Saturday, December 25, 2010

Outwardly, I seem fine, but my soul is crying

I don't even know how to start this. I haven't been gripped by this kind of primal fear in a long time. As I lay tossing and turning in bed, every time I closed my eyes it was like a nightmare, and I was flooded with this feeling of helplessness and futility. It felt like I was caught in a raging river, and no matter how I struggled, no matter how hard I fought, the current just kept sweeping me downstream.

My mind has been trained to think of every possible situation when dealing with a matter, from best case scenario to worst case scenario. I guess this time it got carried away with the worst case. Combined with the uncertainty of things, it just rumbled me to the core and overwhelmed me. Life is often cruel and unfair, this I know firsthand. But the ridiculous irony and how the whole thing leaves me feeling helpless and useless is almost too much.

What is it that I need right now? My trust is as strong as it's ever been, but I feel the need to be reassured. My love is still unwavering, but I feel like I am in need of love in return. I'm still working hard to keep that little bit of hope aglow in me, but I need someone to help me breathe some life into it.

I once said that it was better to be a foolish optimist than a jaded pessimist, and I stand by it. The main drawback to this is that fools feel much more deeply than normal people. A fool who finds love experiences joy that most people can't begine to imagine. A fool feels loss much more deeply than normal people. A fool knows his limits, but chooses to ignore them, depending on hard-headedness and raw willpower to overcome his obstacles.

At this point I'm not sure what I can do except wait. It seems like the story of my life, always waiting, but I feel like I've finally found what/who I've been waiting for. Only problem is because of matters out of my control, I'm stuck waiting some more. It's just all the more agonizing because I'm so head over heels, i'm so in love that sometimes I just don't know what to do with myself. I just hope I can dig deep down into my heart to find the strength to keep on going again. I wonder how many more times I can do this before it's broken beyond repair. It's going to come down to matching my will against what life throws at me; here's hoping I have the strength.

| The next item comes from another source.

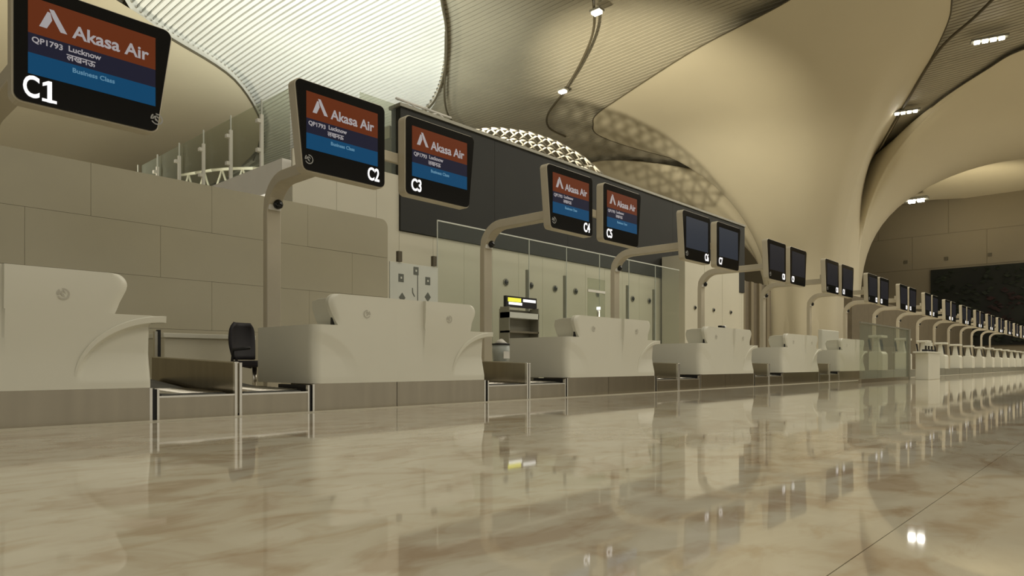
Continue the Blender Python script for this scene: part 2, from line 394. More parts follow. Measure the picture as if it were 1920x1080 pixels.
# closing face of the column trunk between the petals
bm = bmesh.new(); prev = None
for i in range(13):
    a = R(-110 + i*14); d = -Vector((CP, SP, 0))*math.cos(a) + Vector((SP, -CP, 0))*math.sin(a)
    q = [bm.verts.new((colC.x+d.x*3.2, colC.y+d.y*3.2, z)) for z in (0, 16)]
    if prev: bm.faces.new((prev[0], q[0], q[1], prev[1]))
    prev = q
link('column_trunk', finish(bm, 'column_trunk', M['petal'], True), fc)
fg = empty('ceiling_column'); struct(fg)
colG = at_fr(56, -41)
rimG = [((-500, -60), -60), ((-200, -150), -40), ((100, -60), -20), ((250, 20), -5), ((325, 75), 8), ((440, 150), 25), ((490, 230), 42), ((484, 275), 58), ((440, 320), 75), ((380, 350), 95), ((200, 390), 120)]
me, P = petal('petal', colG, 3.6, [(at_z(*p, 15.9), a) for p, a in rimG])
link('column_petal', me, fg)
# smooth soffit seen beyond the right petal
pl = [at_z(*p, 15.9) for p in ((1690, 378), (1760, 335), (1850, 303), (1960, 290), (2100, 285), (2200, 330), (1960, 368), (1800, 372))]
prism('ceiling_soffit', M['petal'], [(p.x, p.y) for p in pl], 'z', 15.9, 16.0, ce)

# ---- ceiling lamps
def lamp(px, py, n, label, big=False, z=15.6, dirv=(0, 0)):
    p = at_z(px, py, z); e = empty('ceiling_spotlight', p); tag(e, label, 'lamp', 'small spotlights along the ceiling seams' if not big else None)
    bm = bmesh.new()
    L = .32*n
    bm_box(bm, -.2, .2, -L/2-.1, L/2+.1, .06, .16); link('lamp_housing', finish(bm, 'lamp_housing', M['grey']), e)
    for k in range(n):
        yy = -L/2 + .16 + k*.32 if n > 1 else 0
        bm = bmesh.new(); s_ = .19 if n == 1 else .11
        bm_box(bm, -s_*.7, s_*.7, yy-s_, yy+s_, -.03, .06); link('lamp_lens', finish(bm, 'lamp_lens', M['lampw'] if big else M['lamp']), e)
    e.rotation_euler.z = R(dirv[0]); return e
lamp(1119, 25, 1, 'small single spotlight on the ceiling seam at the top centre')
lamp(1055, 173, 1, 'small single spotlight lower on the ceiling seam, left of the great petal')
lamp(1855, 77, 4, 'row of four little spotlights at the top right of the ceiling', dirv=(15,))
lamp(1699, 212, 4, 'row of four little spotlights in the notch between two petals', dirv=(15,))
e = lamp(1718, 378, 2, 'bright floodlight at the top edge of the far end wall', big=True, z=14.9)
e.scale = (2.2, 2.2, 2.2)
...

I'll close this entry with the same quote of Vincent Van Gogh that I included in my last entry. I just feel like it best sums up the kind of person I've become, and it's one of the few sources of hope that I have. Where there's life, there's hope, so let's just see how much life I've still got in me.

"Love many things, for therein lies the true strength, and whosoever loves much performs much, and can accomplish much, and what is done in love is done well."